Stiamo parlando, in buona sostanza, di un’ambientazione che gli autori reputano meritevole di un approfondimento tutto suo, talmente meritevole da potersi permettere di saltare perfino la generazione di Jor-El, padre di Superman e personaggio molto famoso, per andare a parlare dello sconosciutissimo nonno, la cui giovinezza è, in effetti, assai lontana dall’evento più famoso della storia di Krypton, cioè la sua esplosione.
Se Superman non c’è (più o meno), e se non c’è nemmeno la distruzione del pianeta, dobbiamo dunque affidarci alla promessa di un racconto in cui gli eventi e i personaggi più famosi della saga diventano, idealmente, solo il contorno di una storia familiare, politica e militare che dovrebbe funzionare di suo, e che per temi e trattamento vuole rientrare nell’alveo di una fantascienza più ampia.
Questa, come detto, è la promessa. Ambiziosa, coraggiosa, magari un po’ folle e per questo degna di simpatia. Poi però c’è l’effettivo pilot di Krypton, e qui arrivano gli scricchiolii.
L’episodio ha un pregio abbastanza evidente: succede un sacco di roba. Ci vengono presentati molti personaggi, vengono anticipati certi eventi rilevanti che altre serie avrebbero tenuto in serbo per episodi successivi, si percepisce chiaramente la voglia di costruire un’epica di ampio respiro.
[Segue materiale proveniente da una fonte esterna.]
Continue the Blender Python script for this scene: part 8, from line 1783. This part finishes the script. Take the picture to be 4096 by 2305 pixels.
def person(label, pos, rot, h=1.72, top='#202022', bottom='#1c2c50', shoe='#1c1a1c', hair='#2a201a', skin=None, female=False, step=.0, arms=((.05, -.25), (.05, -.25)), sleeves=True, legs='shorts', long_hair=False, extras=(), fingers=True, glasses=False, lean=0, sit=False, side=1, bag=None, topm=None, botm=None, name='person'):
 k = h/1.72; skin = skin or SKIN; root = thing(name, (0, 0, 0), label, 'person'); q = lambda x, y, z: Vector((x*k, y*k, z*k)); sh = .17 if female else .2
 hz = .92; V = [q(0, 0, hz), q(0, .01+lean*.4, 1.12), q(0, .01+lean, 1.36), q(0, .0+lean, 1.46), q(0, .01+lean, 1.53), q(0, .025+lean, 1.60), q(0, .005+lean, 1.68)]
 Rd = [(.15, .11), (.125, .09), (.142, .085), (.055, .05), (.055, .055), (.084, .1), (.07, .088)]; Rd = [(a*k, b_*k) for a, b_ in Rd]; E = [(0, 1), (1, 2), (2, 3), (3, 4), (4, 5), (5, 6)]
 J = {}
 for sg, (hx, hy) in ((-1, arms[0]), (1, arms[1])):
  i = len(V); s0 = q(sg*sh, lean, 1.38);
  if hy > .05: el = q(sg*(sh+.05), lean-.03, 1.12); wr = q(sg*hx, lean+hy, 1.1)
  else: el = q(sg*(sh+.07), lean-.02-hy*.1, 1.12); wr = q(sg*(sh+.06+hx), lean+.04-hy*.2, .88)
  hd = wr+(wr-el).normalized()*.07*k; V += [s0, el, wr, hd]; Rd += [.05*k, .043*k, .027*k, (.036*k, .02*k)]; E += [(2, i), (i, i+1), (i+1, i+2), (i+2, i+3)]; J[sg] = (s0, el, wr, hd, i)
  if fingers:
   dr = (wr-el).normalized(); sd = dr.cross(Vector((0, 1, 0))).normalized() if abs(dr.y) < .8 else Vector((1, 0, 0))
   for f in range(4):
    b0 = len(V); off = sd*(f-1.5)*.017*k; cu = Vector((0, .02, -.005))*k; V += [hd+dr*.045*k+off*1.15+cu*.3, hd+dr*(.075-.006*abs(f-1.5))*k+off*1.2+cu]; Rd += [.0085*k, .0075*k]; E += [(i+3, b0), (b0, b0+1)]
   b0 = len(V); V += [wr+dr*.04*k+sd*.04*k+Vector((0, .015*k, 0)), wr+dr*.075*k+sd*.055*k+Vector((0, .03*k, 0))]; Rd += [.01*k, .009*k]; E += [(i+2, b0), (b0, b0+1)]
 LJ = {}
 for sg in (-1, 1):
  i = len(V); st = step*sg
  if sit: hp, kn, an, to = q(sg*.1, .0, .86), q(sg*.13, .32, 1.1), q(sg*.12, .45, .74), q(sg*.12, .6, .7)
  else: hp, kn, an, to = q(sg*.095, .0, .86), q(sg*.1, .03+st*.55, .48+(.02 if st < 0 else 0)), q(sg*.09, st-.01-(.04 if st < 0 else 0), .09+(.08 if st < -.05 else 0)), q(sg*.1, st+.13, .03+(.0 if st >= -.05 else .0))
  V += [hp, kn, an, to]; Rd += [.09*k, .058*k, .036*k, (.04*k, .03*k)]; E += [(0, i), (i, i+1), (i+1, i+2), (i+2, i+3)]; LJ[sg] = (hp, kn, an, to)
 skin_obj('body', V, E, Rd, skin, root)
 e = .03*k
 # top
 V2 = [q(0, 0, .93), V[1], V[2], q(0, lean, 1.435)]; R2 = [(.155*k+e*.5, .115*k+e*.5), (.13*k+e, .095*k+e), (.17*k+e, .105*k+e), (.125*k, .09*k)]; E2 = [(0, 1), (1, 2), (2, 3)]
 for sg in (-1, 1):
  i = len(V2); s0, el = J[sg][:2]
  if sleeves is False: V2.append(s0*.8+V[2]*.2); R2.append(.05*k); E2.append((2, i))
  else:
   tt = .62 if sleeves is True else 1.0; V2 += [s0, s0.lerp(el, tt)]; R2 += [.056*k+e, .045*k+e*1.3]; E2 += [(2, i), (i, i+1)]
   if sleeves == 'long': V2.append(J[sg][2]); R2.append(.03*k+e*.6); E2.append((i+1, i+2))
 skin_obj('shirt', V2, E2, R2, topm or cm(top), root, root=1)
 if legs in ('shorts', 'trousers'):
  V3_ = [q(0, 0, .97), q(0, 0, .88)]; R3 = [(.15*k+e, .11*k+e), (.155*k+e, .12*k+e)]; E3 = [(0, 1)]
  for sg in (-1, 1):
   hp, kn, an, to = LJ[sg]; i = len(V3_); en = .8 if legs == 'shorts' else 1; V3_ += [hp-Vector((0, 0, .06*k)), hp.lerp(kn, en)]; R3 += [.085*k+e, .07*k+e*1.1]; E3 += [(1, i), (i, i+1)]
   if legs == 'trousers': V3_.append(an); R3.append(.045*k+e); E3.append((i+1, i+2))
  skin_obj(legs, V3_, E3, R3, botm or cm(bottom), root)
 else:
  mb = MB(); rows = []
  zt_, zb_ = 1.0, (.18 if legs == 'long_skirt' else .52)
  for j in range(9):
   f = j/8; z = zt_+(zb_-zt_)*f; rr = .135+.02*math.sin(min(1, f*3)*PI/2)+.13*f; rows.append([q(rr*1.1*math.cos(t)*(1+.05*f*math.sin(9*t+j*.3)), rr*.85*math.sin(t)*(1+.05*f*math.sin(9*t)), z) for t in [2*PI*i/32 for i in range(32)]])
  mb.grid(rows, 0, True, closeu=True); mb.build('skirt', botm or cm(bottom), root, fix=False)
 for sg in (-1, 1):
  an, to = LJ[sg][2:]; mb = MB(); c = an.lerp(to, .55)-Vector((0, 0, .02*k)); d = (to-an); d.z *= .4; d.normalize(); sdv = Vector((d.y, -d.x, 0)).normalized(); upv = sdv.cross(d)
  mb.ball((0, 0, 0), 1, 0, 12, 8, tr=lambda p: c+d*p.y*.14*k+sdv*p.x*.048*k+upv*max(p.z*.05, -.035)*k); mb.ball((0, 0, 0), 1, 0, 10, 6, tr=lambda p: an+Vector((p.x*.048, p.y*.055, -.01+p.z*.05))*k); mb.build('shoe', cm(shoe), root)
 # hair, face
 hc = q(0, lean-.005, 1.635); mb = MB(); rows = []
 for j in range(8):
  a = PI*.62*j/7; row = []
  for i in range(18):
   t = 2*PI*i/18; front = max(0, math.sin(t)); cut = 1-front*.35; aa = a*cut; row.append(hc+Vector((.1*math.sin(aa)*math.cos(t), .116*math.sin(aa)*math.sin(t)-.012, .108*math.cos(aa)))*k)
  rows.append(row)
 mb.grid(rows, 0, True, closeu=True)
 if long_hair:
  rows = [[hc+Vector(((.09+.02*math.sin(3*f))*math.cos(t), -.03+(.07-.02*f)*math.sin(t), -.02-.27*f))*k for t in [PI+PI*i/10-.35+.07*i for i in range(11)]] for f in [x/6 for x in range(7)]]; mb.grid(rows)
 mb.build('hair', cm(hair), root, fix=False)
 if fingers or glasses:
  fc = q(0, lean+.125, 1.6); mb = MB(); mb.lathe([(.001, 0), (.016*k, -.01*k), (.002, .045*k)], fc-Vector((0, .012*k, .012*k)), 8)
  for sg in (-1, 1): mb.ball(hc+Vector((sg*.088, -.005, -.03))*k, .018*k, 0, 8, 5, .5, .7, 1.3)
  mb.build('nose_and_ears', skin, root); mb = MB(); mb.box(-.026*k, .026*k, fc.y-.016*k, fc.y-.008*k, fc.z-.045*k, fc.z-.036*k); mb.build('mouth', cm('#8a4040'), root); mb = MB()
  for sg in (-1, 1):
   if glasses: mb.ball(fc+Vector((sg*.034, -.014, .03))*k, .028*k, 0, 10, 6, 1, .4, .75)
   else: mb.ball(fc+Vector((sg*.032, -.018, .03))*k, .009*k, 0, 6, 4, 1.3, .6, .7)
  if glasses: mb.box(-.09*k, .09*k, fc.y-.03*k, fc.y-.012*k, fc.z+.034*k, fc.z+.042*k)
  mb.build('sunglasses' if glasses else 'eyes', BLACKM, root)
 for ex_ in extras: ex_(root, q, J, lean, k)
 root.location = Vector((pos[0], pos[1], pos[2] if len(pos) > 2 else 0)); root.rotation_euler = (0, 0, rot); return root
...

Se guardiamo però al sugo vero e proprio, oltre le belle intenzioni, troviamo anche un racconto molto semplice, spesso didascalico, francamente prevedibile in quasi tutte le sue componenti. I personaggi sono tagliati con l’accetta, dal protagonista giovane e ribelle che vuole riabilitare il nome della famiglia, al padre ormai rassegnato alla disgrazia della sua famiglia; dall’amore segreto e proibito al cattivo manipolatore e viscido. Il confine tra “classico” e “banale” è molto sottile, e non aiuta il fatto che tutto questo sia raccontato da una regia che, tolto qualche bel paesaggio fantascientifico, non va oltre il compitino-ino-ino, fra scenografie fin troppo teatrali, scazzottate in cui nessuno si fa male, gesti tipicamente terrestri che magari era il caso di lasciare fuori da una serie ambientata in un pianeta lontanissimo, e altre simili ingenuità.
A voler ben guardare, qualche problema lo si nota fin dai primissimi secondi, quando la voce fuori campo di Seg parla al famoso nipote ancora non nato per assicurargli che nella storia della casa di El c’è molto da raccontare oltre alla sua fine: una storia di sacrificio e trionfo, di lotta alla tirannia ecc ecc.
Excusatio non petita, accusatio manifesta, dicevano i latini: tanto valeva appendere un cartello con scritto “vi prego guardateci, sapremo essere divertenti, giurin giuretta”.
La primissima impressione, insomma, è quella di un buon potenziale almeno in parte sprecato. Un’idea coraggiosa che, non trovando lo stesso coraggio nella messa in scena e nella scrittura, finisce con l’essere poco efficace e, per questo, ancora più indebolita dalla sua più evidente fragilità (cioè l’assenza di Superman). Certo, alla vigilia anche l’idea in sé mi pareva azzardata, e già il fatto di averne fatto intravedere le reali potenzialità non è da buttar via. Serve però uno sforzo in più (anche due o tre) per rendere Krypton davvero memorabile. Vedremo.
Perché seguire Krypton: mettendo un sacco di carne al fuoco, Goyer e compagni riescono a far intravedere le reali potenzialità di un concept che alla vigilia pareva già monco.
Perché mollare Krypton: se può diventare una buona serie, ancora non lo è. Troppo didascalica, esplicita, spesso fastidiosamente prevedibile.